:: GIVEN EXERCISE ::
Extract the records in full, leaving every picture out.

─── RECORDS SHOWN ───

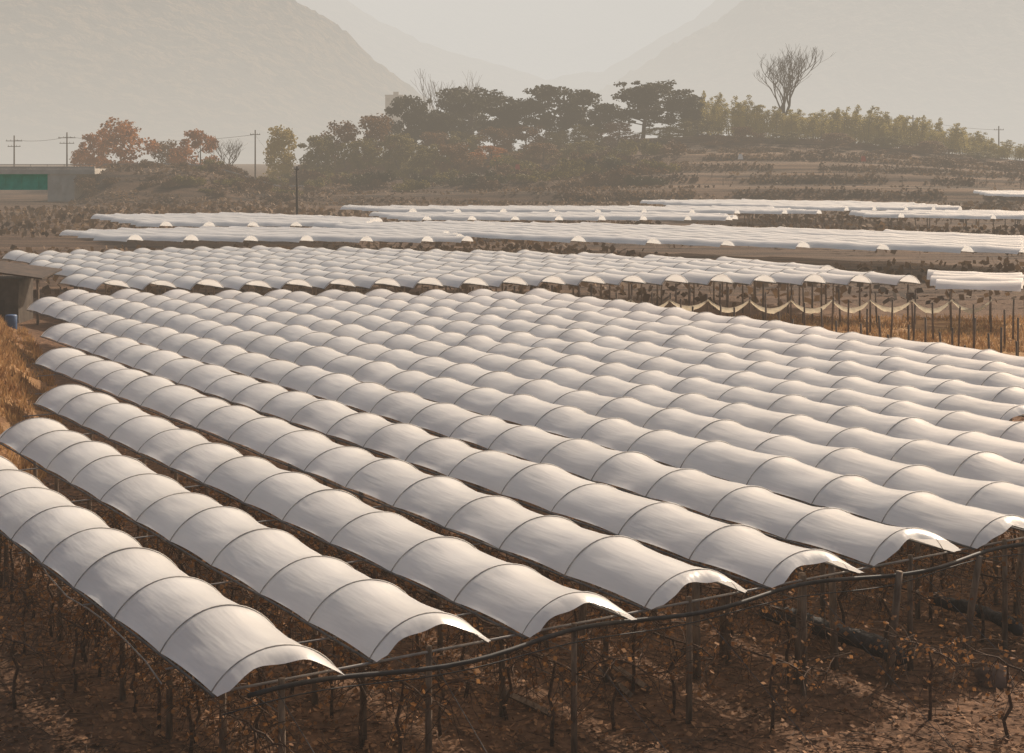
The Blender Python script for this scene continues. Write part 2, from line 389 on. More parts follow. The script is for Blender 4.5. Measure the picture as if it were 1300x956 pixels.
FL=[([(1185,352),(1195,367),(1300,370),(1300,354)],70,'white tunnel in the short strip right of the second block'),
 ([(85,298),(140,306),(595,308),(560,298),(300,293)],60,'low white tunnel in the thin strip left of the field utility pole foot'),
 ([(380,288),(600,301),(700,307),(1300,323),(1300,304),(900,292),(600,286)],45,'white tunnel in the long third block crossing to the right edge'),
 ([(120,277),(190,288),(465,288),(480,281),(300,275)],60,'distant white tunnel in the strip behind the field utility pole'),
 ([(475,274),(520,280),(940,280),(900,274)],60,'distant white tunnel in the narrow middle strip'),
 ([(425,265),(500,270),(1045,272),(960,266)],60,'very distant white tunnel in the long thin strip below the pines'),
 ([(1080,272),(1100,276),(1300,279),(1300,271)],55,'distant white tunnel in the strip at the right edge'),
 ([(812,258),(860,261),(1060,268),(1230,267),(1150,261),(960,257)],60,'very distant white tunnel in the strip below the bamboo'),
 ([(1240,245),(1255,249),(1300,250),(1300,245)],60,'farthest white tunnel, by the right edge below the bamboo')]
for k,(poly,az,lab) in enumerate(FL):
    cnt.append(field(poly,az,2.0 if k<4 else 2.2,0,lambda a,b,lab=lab:lab,lab+'s',20+k,bay=2.8))
print('TUNNELS',cnt)

# ------------------------------------------------------------ cross pipes and end pipe
AR=R(AZ)
def vu(v,u,z=0.): return (v*math.cos(AR)-u*math.sin(AR), v*math.sin(AR)+u*math.cos(AR), z)
for k in range(9):
    u=21.6+2.5*1.5*k
    vmin=interp(u,[(a[1],a[0]) for a in FARA[:6]])-.9 if u>36 else 7.9
    mb=MB(); n=14; vmax=32
    pts=[vu(vmin+(vmax-vmin)*j/n,u+rng.uniform(-.03,.03),BZ-.07+rng.uniform(-.02,.02)) for j in range(n+1)]
    mb.tube(pts,.017,5)
    tag(put('cross_pipe',mb.mesh('cross_pipe',M['galv'],True)),'%s thin grey pipe crossing under the front tunnels, counted from their open ends'%ORD[k],'pipe','thin pipes crossing under the tunnels')
def pipe(name,pts,r,mat,label,cat='pipe',seg=8,group=None):
    mb=MB(); mb.tube(pts,r,seg); return tag(put(name,mb.mesh(name,M[mat],True)),label,cat,group)
n=60
pipe('end_pipe',[vu(8.4+22*j/n,19.85+.14*math.sin(j*.5)-.07*math.sin(j*.21),BZ-.08+.035*math.sin(j*.5+1)) for j in range(n+1)],.036,'blackpipe','thick black pipe running along the open ends of the front tunnels')
pipe('end_cable',[vu(8+22*j/n,19.75+.06*math.sin(j*.35),BZ-.20+.05*math.sin(j*.52)) for j in range(n+1)],.010,'blackpipe','thin black cable sagging below the thick end pipe','cable',6)
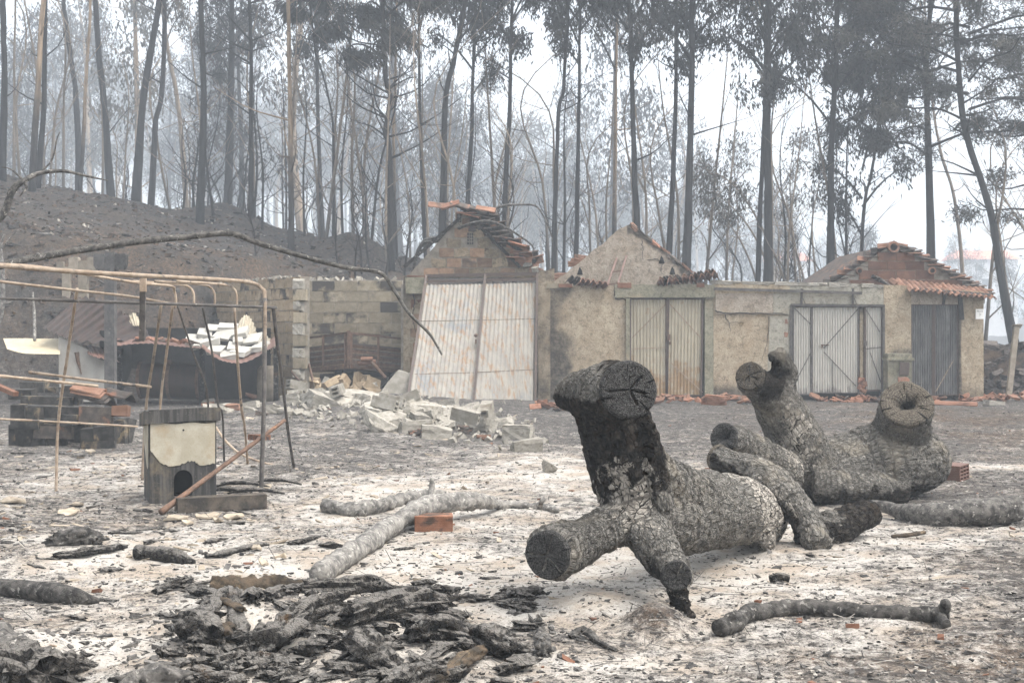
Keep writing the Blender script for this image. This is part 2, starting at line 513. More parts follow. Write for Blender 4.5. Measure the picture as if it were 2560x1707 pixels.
M_ = None
def cut_mat(name, a, b, ring=95, hollow=False):
    m = NT(name, .9, .08)
    r = m.att('rad')
    sp = m.noise(45, 4, .8); sp2 = m.noise(120, 3, .8)
    w = m.math('SINE', m.math('ADD', m.math('MULTIPLY', r, ring), m.math('MULTIPLY', sp, 6.0)))
    cv = m.n('ShaderNodeCombineXYZ'); m.set(cv.inputs[0], m.math('MULTIPLY', m.att('ca'), 5.0)); m.set(cv.inputs[1], m.math('MULTIPLY', m.att('sa'), 5.0)); m.set(cv.inputs[2], m.math('MULTIPLY', r, 1.2))
    rad = m.noise(1.0, 3, .6, cv.outputs[0])
    c = m.mix(m.ramp(sp2, .38, .66), a, b)
    c = m.mix(m.ramp(rad, .57, .63, 0, .95), c, (.006, .006, .006))
    c = m.mix(m.ramp(w, .2, 1, 0, .35), c, (.012, .011, .01))
    if hollow: c = m.mix(m.ramp(m.math('ADD', r, m.math('MULTIPLY', m.noise(7, 5, .7), 1.3)), .78, 1.05), (.012, .011, .01), c)
    m.col(c)
    h = m.math('ADD', m.math('MULTIPLY', w, .12), m.math('MULTIPLY', m.ramp(rad, .56, .68), -1.4))
    h = m.math('ADD', h, m.math('MULTIPLY', sp2, 1.0))
    m.bump(h, .9, .012)
    return m.m
M['cut_black'] = cut_mat('charred_cut_wood', (.014, .0135, .013), (.11, .106, .10))
M['cut_tan'] = cut_mat('weathered_cut_wood', (.03, .026, .022), (.14, .12, .095), 50)
M['cut_brown'] = cut_mat('burnt_cut_wood', (.045, .037, .03), (.19, .165, .13), 60, True)

M['log'] = mottled('burnt_log_bark', (.030, .028, .026), (.135, .125, .112), 18, (.34, .32, .285), 26, (.58, .70), .9, 60, .012, .88, .2, .3)
M['log_pale'] = mottled('ashy_log_bark', (.085, .08, .074), (.25, .235, .21), 16, (.42, .40, .36), 24, (.55, .70), .9, 55, .012, .9, .2, .2)
M['log_brown'] = mottled('scorched_brown_log', (.026, .022, .017), (.094, .069, .046), 12, (.165, .124, .079), 9, (.58, .72), .9, 50, .012, .88, .2, .3)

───

:: TASK ANSWER ::
The Blender Python script for this scene continues. Write part 2, from line 389 on. More parts follow. The script is for Blender 4.5. Measure the picture as if it were 1300x956 pixels.
FL=[([(1185,352),(1195,367),(1300,370),(1300,354)],70,'white tunnel in the short strip right of the second block'),
 ([(85,298),(140,306),(595,308),(560,298),(300,293)],60,'low white tunnel in the thin strip left of the field utility pole foot'),
 ([(380,288),(600,301),(700,307),(1300,323),(1300,304),(900,292),(600,286)],45,'white tunnel in the long third block crossing to the right edge'),
 ([(120,277),(190,288),(465,288),(480,281),(300,275)],60,'distant white tunnel in the strip behind the field utility pole'),
 ([(475,274),(520,280),(940,280),(900,274)],60,'distant white tunnel in the narrow middle strip'),
 ([(425,265),(500,270),(1045,272),(960,266)],60,'very distant white tunnel in the long thin strip below the pines'),
 ([(1080,272),(1100,276),(1300,279),(1300,271)],55,'distant white tunnel in the strip at the right edge'),
 ([(812,258),(860,261),(1060,268),(1230,267),(1150,261),(960,257)],60,'very distant white tunnel in the strip below the bamboo'),
 ([(1240,245),(1255,249),(1300,250),(1300,245)],60,'farthest white tunnel, by the right edge below the bamboo')]
for k,(poly,az,lab) in enumerate(FL):
    cnt.append(field(poly,az,2.0 if k<4 else 2.2,0,lambda a,b,lab=lab:lab,lab+'s',20+k,bay=2.8))
print('TUNNELS',cnt)

# ------------------------------------------------------------ cross pipes and end pipe
AR=R(AZ)
def vu(v,u,z=0.): return (v*math.cos(AR)-u*math.sin(AR), v*math.sin(AR)+u*math.cos(AR), z)
for k in range(9):
    u=21.6+2.5*1.5*k
    vmin=interp(u,[(a[1],a[0]) for a in FARA[:6]])-.9 if u>36 else 7.9
    mb=MB(); n=14; vmax=32
    pts=[vu(vmin+(vmax-vmin)*j/n,u+rng.uniform(-.03,.03),BZ-.07+rng.uniform(-.02,.02)) for j in range(n+1)]
    mb.tube(pts,.017,5)
    tag(put('cross_pipe',mb.mesh('cross_pipe',M['galv'],True)),'%s thin grey pipe crossing under the front tunnels, counted from their open ends'%ORD[k],'pipe','thin pipes crossing under the tunnels')
def pipe(name,pts,r,mat,label,cat='pipe',seg=8,group=None):
    mb=MB(); mb.tube(pts,r,seg); return tag(put(name,mb.mesh(name,M[mat],True)),label,cat,group)
n=60
pipe('end_pipe',[vu(8.4+22*j/n,19.85+.14*math.sin(j*.5)-.07*math.sin(j*.21),BZ-.08+.035*math.sin(j*.5+1)) for j in range(n+1)],.036,'blackpipe','thick black pipe running along the open ends of the front tunnels')
pipe('end_cable',[vu(8+22*j/n,19.75+.06*math.sin(j*.35),BZ-.20+.05*math.sin(j*.52)) for j in range(n+1)],.010,'blackpipe','thin black cable sagging below the thick end pipe','cable',6)
Keep writing the Blender script for this image. This is part 2, starting at line 513. More parts follow. Write for Blender 4.5. Measure the picture as if it were 2560x1707 pixels.
M_ = None
def cut_mat(name, a, b, ring=95, hollow=False):
    m = NT(name, .9, .08)
    r = m.att('rad')
    sp = m.noise(45, 4, .8); sp2 = m.noise(120, 3, .8)
    w = m.math('SINE', m.math('ADD', m.math('MULTIPLY', r, ring), m.math('MULTIPLY', sp, 6.0)))
    cv = m.n('ShaderNodeCombineXYZ'); m.set(cv.inputs[0], m.math('MULTIPLY', m.att('ca'), 5.0)); m.set(cv.inputs[1], m.math('MULTIPLY', m.att('sa'), 5.0)); m.set(cv.inputs[2], m.math('MULTIPLY', r, 1.2))
    rad = m.noise(1.0, 3, .6, cv.outputs[0])
    c = m.mix(m.ramp(sp2, .38, .66), a, b)
    c = m.mix(m.ramp(rad, .57, .63, 0, .95), c, (.006, .006, .006))
    c = m.mix(m.ramp(w, .2, 1, 0, .35), c, (.012, .011, .01))
    if hollow: c = m.mix(m.ramp(m.math('ADD', r, m.math('MULTIPLY', m.noise(7, 5, .7), 1.3)), .78, 1.05), (.012, .011, .01), c)
    m.col(c)
    h = m.math('ADD', m.math('MULTIPLY', w, .12), m.math('MULTIPLY', m.ramp(rad, .56, .68), -1.4))
    h = m.math('ADD', h, m.math('MULTIPLY', sp2, 1.0))
    m.bump(h, .9, .012)
    return m.m
M['cut_black'] = cut_mat('charred_cut_wood', (.014, .0135, .013), (.11, .106, .10))
M['cut_tan'] = cut_mat('weathered_cut_wood', (.03, .026, .022), (.14, .12, .095), 50)
M['cut_brown'] = cut_mat('burnt_cut_wood', (.045, .037, .03), (.19, .165, .13), 60, True)

M['log'] = mottled('burnt_log_bark', (.030, .028, .026), (.135, .125, .112), 18, (.34, .32, .285), 26, (.58, .70), .9, 60, .012, .88, .2, .3)
M['log_pale'] = mottled('ashy_log_bark', (.085, .08, .074), (.25, .235, .21), 16, (.42, .40, .36), 24, (.55, .70), .9, 55, .012, .9, .2, .2)
M['log_brown'] = mottled('scorched_brown_log', (.026, .022, .017), (.094, .069, .046), 12, (.165, .124, .079), 9, (.58, .72), .9, 50, .012, .88, .2, .3)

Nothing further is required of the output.